Six degrees of separation is finished!

Long live two degrees of separation – in today’s global market place. Let me share an amazing story with you. Last week I presented to the team at Mondo Direct, a leading recruitment firm in North Sydney. When I arrived, the CEO, Simone Allan mentioned that she had run into someone I knew last week – Alban – also in recruitment. I mentioned that I had a LinkedIn message from Alban the day before.

Apparently, Simone and Alban were both attending a conference in Shanghai and happened to be in a hotel lift together and started to chat –  as you do….. The topic of networking was mentioned and Alban (who is based in Singapore) said that he had learned a  lot about networking from Robyn Henderson, a woman who presented a few years ago to the recruitment company he was working with at that time in Sydney.

Simone’s response – “I know Robyn, she is speaking to our team next Tuesday in Sydney.” Can you believe that? What are the chances of a conversation in Shanghai between two people who knew me (and I worked out I was in Tweed Heads at that time) – chatting about something I was doing in North Sydney.

Tweed Heads – Shanghai – Singapore – North Sydney – true networking in our global marketplace

Closer to home, I regularly watch the sunrise on my morning walks and hopefully see a whale or two, though the season is almost over, so the whales are few and far between this week. Point Danger is a beautiful headland between Snapper Rocks and Duranbah Beach and has a great view of the horizon and is a fantastic whale spotting location. Yesterday I was walking past Point Danger and stopped to chat to a photographer I had spoken to a couple of times previously. Whales were few and far between and he mentioned that he puts his photos on flickr – and had taken some great cloud photos that morning.

We chatted away as you do on an early Sunday morning and I said I would check out his photos which I did later that day. They were excellent and as an amateur photographer, I thought I must look at some of his earlier shots and see if they were always as good as they are now. So I randomly flicked back through his photo library and there were many brilliant nature images.  Then I saw a photo of my Kingscliff hairdresser, who had told me ages ago about a  trek he did through Tasmania and Cradle Mountain. Amazingly,  Larry the photographer and Trevor the hairdresser were on the same Tasmanian trek.

Those two degrees of separation are at it again.

In my networking presentations I often say that no one wears a sign dangling from their ears or their wrist with a list of all the people that they know. If they did, you could then know before you even start a conversation, the reason for connecting with them.
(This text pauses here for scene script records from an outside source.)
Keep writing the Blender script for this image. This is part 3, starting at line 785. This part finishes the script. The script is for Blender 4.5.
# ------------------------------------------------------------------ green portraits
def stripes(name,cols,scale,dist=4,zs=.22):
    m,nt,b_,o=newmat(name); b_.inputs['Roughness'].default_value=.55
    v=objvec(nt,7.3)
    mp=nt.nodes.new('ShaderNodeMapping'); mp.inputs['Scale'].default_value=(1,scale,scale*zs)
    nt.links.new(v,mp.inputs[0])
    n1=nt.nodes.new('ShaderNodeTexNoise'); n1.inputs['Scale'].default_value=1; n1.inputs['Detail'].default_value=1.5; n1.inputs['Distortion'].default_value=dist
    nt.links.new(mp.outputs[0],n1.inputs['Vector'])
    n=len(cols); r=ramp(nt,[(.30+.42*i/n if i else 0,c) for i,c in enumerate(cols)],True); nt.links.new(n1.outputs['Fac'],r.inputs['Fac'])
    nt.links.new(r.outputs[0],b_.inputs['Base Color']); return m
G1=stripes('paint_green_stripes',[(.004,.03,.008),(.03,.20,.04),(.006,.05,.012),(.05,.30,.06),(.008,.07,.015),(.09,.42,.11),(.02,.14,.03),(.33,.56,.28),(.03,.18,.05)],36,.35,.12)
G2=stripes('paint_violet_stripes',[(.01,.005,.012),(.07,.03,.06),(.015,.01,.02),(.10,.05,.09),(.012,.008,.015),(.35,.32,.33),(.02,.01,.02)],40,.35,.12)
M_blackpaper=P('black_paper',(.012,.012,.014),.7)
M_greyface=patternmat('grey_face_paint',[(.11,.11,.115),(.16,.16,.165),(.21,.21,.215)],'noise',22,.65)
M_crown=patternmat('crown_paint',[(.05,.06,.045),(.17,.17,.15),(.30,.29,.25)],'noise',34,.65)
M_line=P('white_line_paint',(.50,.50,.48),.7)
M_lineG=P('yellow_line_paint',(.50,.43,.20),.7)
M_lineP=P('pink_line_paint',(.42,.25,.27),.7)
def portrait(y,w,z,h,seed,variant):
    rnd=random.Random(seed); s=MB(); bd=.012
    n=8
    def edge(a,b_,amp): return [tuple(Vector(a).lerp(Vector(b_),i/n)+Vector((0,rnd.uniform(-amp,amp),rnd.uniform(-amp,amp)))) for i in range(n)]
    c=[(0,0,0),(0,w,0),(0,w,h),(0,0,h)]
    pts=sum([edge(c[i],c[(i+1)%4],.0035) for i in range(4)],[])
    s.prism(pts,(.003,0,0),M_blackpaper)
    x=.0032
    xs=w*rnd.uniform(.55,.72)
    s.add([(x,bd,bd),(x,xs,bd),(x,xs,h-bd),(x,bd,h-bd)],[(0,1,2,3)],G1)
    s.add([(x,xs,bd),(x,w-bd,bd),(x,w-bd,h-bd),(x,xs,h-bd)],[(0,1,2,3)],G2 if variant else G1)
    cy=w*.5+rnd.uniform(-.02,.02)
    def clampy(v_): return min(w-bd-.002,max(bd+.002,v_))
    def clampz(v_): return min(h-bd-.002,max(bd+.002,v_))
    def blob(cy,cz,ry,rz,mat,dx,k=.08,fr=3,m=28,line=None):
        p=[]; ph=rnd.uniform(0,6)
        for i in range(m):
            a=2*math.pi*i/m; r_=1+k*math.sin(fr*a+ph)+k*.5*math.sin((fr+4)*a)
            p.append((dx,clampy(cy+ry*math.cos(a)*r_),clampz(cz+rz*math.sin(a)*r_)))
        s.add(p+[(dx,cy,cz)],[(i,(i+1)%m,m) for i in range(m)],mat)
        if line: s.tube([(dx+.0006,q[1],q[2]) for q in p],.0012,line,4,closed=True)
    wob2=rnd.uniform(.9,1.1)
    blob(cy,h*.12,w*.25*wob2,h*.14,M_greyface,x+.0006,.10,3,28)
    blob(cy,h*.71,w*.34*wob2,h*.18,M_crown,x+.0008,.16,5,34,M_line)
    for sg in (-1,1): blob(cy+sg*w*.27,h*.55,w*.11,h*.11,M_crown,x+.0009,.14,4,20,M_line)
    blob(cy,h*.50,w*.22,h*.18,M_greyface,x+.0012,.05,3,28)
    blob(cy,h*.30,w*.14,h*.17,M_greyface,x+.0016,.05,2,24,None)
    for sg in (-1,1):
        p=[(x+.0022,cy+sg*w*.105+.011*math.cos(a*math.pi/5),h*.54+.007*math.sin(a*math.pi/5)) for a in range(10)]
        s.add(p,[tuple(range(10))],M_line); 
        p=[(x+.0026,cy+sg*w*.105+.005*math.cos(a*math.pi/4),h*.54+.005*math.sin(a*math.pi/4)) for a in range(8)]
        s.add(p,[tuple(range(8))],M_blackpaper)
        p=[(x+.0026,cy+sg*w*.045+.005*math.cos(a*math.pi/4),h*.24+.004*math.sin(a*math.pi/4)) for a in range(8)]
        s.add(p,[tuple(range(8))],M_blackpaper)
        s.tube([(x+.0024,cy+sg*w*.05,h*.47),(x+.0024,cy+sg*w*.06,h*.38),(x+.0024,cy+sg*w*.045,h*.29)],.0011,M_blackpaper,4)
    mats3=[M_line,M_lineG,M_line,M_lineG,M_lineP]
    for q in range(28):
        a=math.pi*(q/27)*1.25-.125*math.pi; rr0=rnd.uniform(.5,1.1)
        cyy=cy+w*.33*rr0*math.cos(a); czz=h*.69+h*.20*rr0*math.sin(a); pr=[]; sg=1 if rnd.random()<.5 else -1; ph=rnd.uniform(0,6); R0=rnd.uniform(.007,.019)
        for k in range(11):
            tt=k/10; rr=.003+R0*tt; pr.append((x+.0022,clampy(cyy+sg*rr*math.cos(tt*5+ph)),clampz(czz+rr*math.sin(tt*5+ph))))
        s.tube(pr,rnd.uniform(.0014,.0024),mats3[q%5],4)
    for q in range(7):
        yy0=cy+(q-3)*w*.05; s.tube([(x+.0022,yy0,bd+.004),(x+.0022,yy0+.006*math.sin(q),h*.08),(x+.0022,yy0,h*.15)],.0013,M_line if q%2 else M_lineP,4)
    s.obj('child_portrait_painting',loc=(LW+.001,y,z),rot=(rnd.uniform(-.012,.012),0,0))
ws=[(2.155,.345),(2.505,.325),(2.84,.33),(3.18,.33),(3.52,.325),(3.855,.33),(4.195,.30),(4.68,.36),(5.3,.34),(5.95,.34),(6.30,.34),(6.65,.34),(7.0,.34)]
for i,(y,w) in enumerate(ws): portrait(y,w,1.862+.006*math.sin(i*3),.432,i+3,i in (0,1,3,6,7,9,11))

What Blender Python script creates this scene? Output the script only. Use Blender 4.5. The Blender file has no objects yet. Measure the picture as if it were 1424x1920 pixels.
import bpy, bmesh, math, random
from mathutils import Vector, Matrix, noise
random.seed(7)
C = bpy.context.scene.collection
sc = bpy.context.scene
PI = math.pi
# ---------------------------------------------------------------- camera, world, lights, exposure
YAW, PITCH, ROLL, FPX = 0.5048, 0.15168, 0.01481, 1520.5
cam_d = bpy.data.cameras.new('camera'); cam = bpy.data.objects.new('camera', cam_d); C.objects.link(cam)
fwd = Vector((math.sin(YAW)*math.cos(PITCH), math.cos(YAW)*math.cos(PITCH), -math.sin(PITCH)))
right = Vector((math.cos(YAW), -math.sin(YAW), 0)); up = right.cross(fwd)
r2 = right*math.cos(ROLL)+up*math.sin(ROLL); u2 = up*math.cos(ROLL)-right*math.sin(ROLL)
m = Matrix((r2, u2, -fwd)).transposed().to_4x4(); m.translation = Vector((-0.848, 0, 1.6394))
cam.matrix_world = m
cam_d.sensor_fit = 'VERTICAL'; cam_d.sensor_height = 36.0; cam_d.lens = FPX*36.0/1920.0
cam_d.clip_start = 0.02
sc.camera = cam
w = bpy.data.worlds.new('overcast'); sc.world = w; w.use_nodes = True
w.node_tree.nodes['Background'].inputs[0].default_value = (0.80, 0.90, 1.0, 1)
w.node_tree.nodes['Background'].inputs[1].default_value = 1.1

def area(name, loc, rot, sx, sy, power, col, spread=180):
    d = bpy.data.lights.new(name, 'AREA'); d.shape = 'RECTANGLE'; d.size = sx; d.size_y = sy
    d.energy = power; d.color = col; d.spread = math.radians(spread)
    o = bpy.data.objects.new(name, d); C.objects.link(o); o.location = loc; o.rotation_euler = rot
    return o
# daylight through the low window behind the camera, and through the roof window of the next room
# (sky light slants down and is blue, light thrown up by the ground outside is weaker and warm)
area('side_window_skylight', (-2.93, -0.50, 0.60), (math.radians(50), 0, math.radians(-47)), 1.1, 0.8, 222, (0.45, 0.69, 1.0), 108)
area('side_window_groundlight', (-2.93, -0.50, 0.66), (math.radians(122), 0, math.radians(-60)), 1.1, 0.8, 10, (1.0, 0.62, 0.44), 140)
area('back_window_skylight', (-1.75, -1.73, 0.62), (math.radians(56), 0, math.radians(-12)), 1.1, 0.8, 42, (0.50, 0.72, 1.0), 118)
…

The randomness of networking is what really makes networking exciting. Two strangers meet, share a general conversation and then indirectly find they have mutual connections, shared interests or knowledge. Trust is built through communication and when there is a third party connection and sometimes almost an endorsement of that person, you are inclined to trust them that much more.

Bill Gates  calls this the trilogy of trust, the trust that one person has in another that is passed on to a third party. We certainly do live in a very small world.

Chances conversations not only expand your network but also make you realise how small the world really is today. Can I encourage you to speak to at least one total stranger every day? You will be surprised who you meet.  And always remember that every best was once a perfect stranger.